Узнав теперь о смерти князя, брат обратился сперва к Мнишеку, мужу дочери Брюля. Тот ответил:
— Я близко знаком с княгиней Любомирской, тёщей покойного князя, и хорошо знаю, какое влияние оказывает она на дочь. Советую вам предложить ей денег — и, без всякого сомнения, вы получите этот полк.
Брат последовал его совету и добился успеха. Эта княгиня Любомирская, урождённая Стейн, кузина графини Брюль, была, по словам одних, любовницей графа, а по словам других — тайной фавориткой Августа III, Брюль же был лишь их доверенным лицом.
Неприязнь князя воеводы Руси к моему брату вновь проявилась в отказе воеводы поблагодарить короля за то, что брат получил этот полк; по обычаю того времени, благодарность должны были принести все родственники вновь назначенного офицера.
Осенью того же года наша партия добилась успеха, который рассматривался как весьма значительный. Нам удалось способствовать избранию депутатом трибунала от Плоцка, а затем и маршалком трибунала — Анджея Замойского, того самого, что выступал против передачи герцогства курляндского принцу Карлу Саксонскому. Избрание Замойского было оспорено весьма слабо; двор направил, правда, в Петрков Твардовского, воеводу Калиша и двоих ещё с целью помешать нам, но поскольку у них не было ни денег, ни достаточно многочисленного дворянского сопровождения, им это не удалось. Несколько сабель было всё же обнажено, однако без веских причин и кровавых последствий.
Мы с князем Адамом и князем Любомирским присутствовали там больше для того, чтобы продолжать появляться на публике, чем по необходимости активно представлять оппозицию.
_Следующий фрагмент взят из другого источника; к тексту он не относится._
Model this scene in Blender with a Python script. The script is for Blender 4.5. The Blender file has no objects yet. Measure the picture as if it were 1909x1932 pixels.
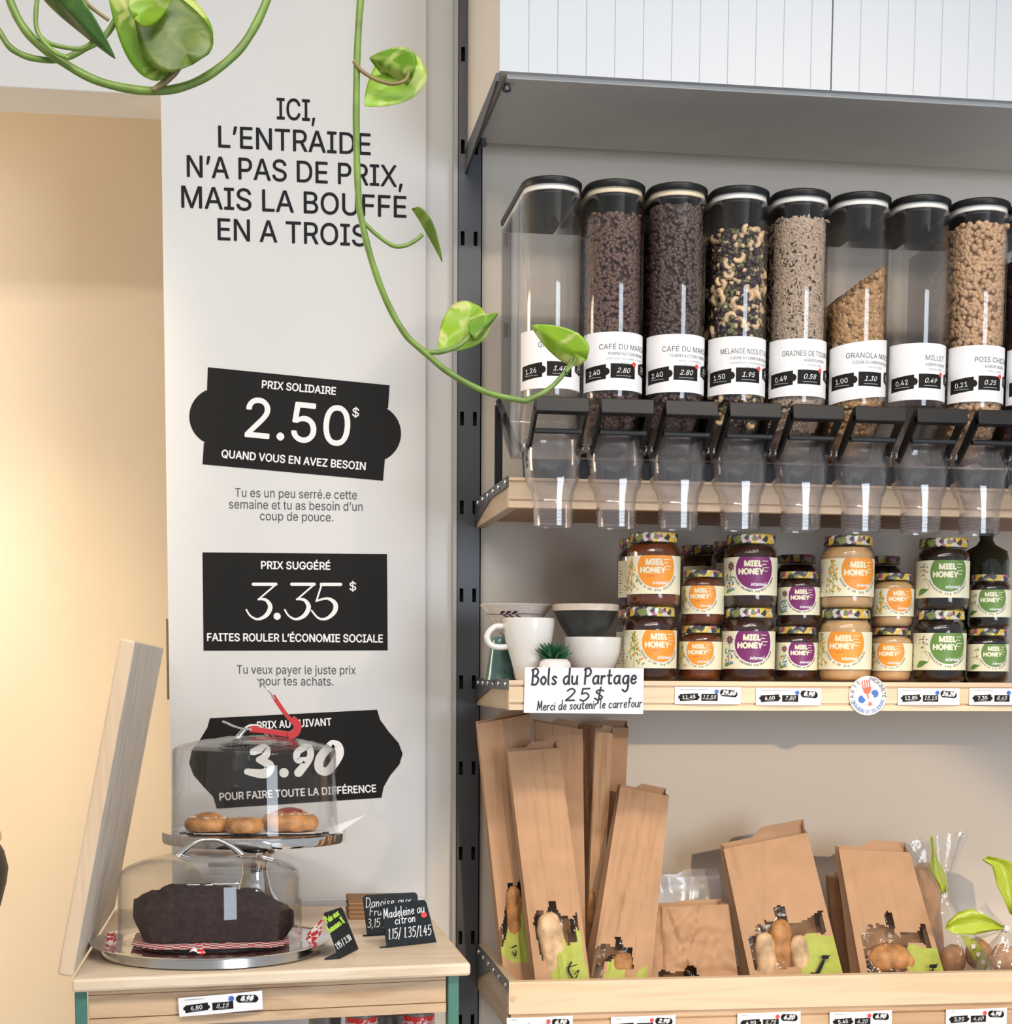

Мой брат Михал, самый младший из всех, стал депутатом трибунала от духовенства. То был его политический дебют. Малаховский, сын великого канцлера, впоследствии сам великий канцлер, был его коллегой.
Тем летом скончалась внезапно, совсем ещё не старой, графиня Брюль. Я глубоко скорбел по поводу её смерти, потеряв в её лице друга и, можно сказать, вторую мать.
Теперь окончательно прервались те немногие связи с двором, которые я ещё сохранял.
Смерть императрицы Елизаветы в начале 1762 года и последовавшие за тем несколько месяцев правления Петра III, не расположенного ко мне, не изменили отношения ко мне графа Брюля — вплоть до того момента, как на трон взошла Екатерина II.
Несколько авансов, немедленно сделанных мне Брюлем, утратили, однако, силу, как только граф убедился в том, что императрица не спешит призвать меня к себе.
Глава восьмая
I
Придётся вернуться немного назад.
Покидая Петербург, я увёз с собой весьма недвусмысленное дозволение. Не задевая нашего взаимного чувства, оно давало мне известную свободу действий, необходимую, как принято думать, в моём возрасте. Дозволение это было подтверждено, много времени спустя, в письмах; я сохранил их.
Два года с половиной я не пользовался полученным разрешением; мои заверения в этом были неоднократны и абсолютно правдивы. Когда же я нарушил, наконец, суровое воздержание, то, движимый искренностью, несомненно излишней, поспешил о том уведомить...
Стояло начало зимы. Вышедшие из берегов воды поглотили почтальона, вёзшего моё послание. Узнав о несчастье, я из дурацкого прямодушия, повторил свою исповедь.